Imagem de capa: Oksana Yurlova, Shutterstock
Ah, que viagem doida é essa, a vida?! Que a gente entra e bem cedo aprende que tem que correr, não perder tempo, não perder focos, que tem que ganhar várias corridas.
Que trem de ferro em linha reta é esse?! Que a gente coloca combustível sem parar nos nosso corpos e mentes e o nosso olhar sempre à frente, concentrado em algum ponto de chegada que o mundo nos ajudou a inventar.
E mesmo quando o corpo chia, o coração suspira e a gente precisa diminuir a intensidade do caminhar, a mente não para de ostentar, o mundo não para de falar. Quando foi mesmo a última vez que a gente parou a própria rotina, os próprios sonhos e expectativas e apenas sentou naquela cidadezinha de beira de estrada e tomou um cafezinho sossegado, sem pensar em nada?
É tudo sempre tão corrido, o calendário sempre preenchido, as horas completas, os dias espremidos. Os nossos pés já nem tocam o chão, passam flutuando por todas as superfícies. Não mergulhamos em nenhuma estação de nós mesmos.
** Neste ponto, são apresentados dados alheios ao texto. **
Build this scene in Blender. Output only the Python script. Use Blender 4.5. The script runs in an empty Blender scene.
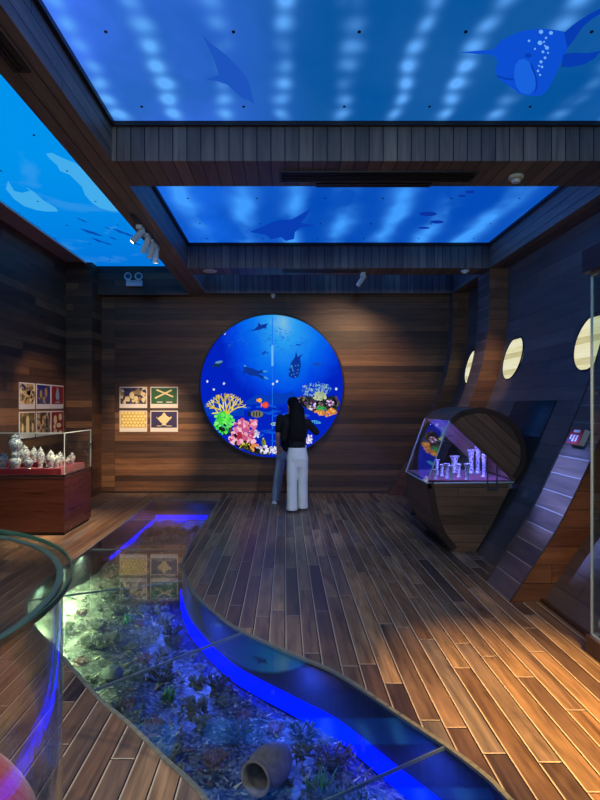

Não dá tempo de entender o sofrimento, de quebrar um círculo vicioso, de romper hábitos que nos fazem mal, não dá tempo de aprofundar, adentrar nos labirintos do coração, desfazer os nós e criar outros ‘eus’.
Não dá tempo de construir outro mundo, pois este já nos escraviza em seus mitos. Nossas mãos práticas seguem as riscas, as receitas, desaprenderam no nascimento a tocar e a conduzir intuitivamente, são agora instrumento de nossas necessidades.
Ah, que vida desenfreada, competitiva, em que a gente voa alto, rápido, em que a gente é avião a jato e gosta de mostrar o ronco forte de nossas turbinas e a grandeza de nossas capacidades de lidar com tudo.
Em que a gente quer ser mais para se sentir mais e ofuscar um vazio escondido, em que a gente quer fazer barulho para não ouvir as vozes do nosso silêncio essencial, em que a gente quer ter mais para não deixar de alimentar a máquina das doces ilusões que nos rodeiam. Em que a gente quer parecer mais para convencer os espectadores desse teatro todo, e a nós mesmo, de que todos os nossos esforços não foram em vão.
Que vida vã é essa, pele espessa que não se deixa cortar, sentir, invadir. Superfícies dura e escorregadia, em que tudo passa e pouca coisa fica. Em que a gente vê passar pela janela vultos de tantas coisas, pessoas e sentimentos, num piscar de olhos, tão rápido que não dá tempo de fazer sentido, de entrar para a memória, de construir belezas em nossos álbuns de fotografia.
A vida é curta, então a gente corre. Que ironia! Vida é travessia, a chegada é a morte. O que fica dessa viagem, se a gente não para e aprecia? Se a gente não desce em muitas estações, e olha em volta, anda e respira? Se a gente não perde a gente mesmo em algumas paragens? Se a gente não recomeça do zero e muda o rumo e decide não ir em frente por um bom período de tempo?
Ah, a vida é curta demais para não parar para admirar as paisagens!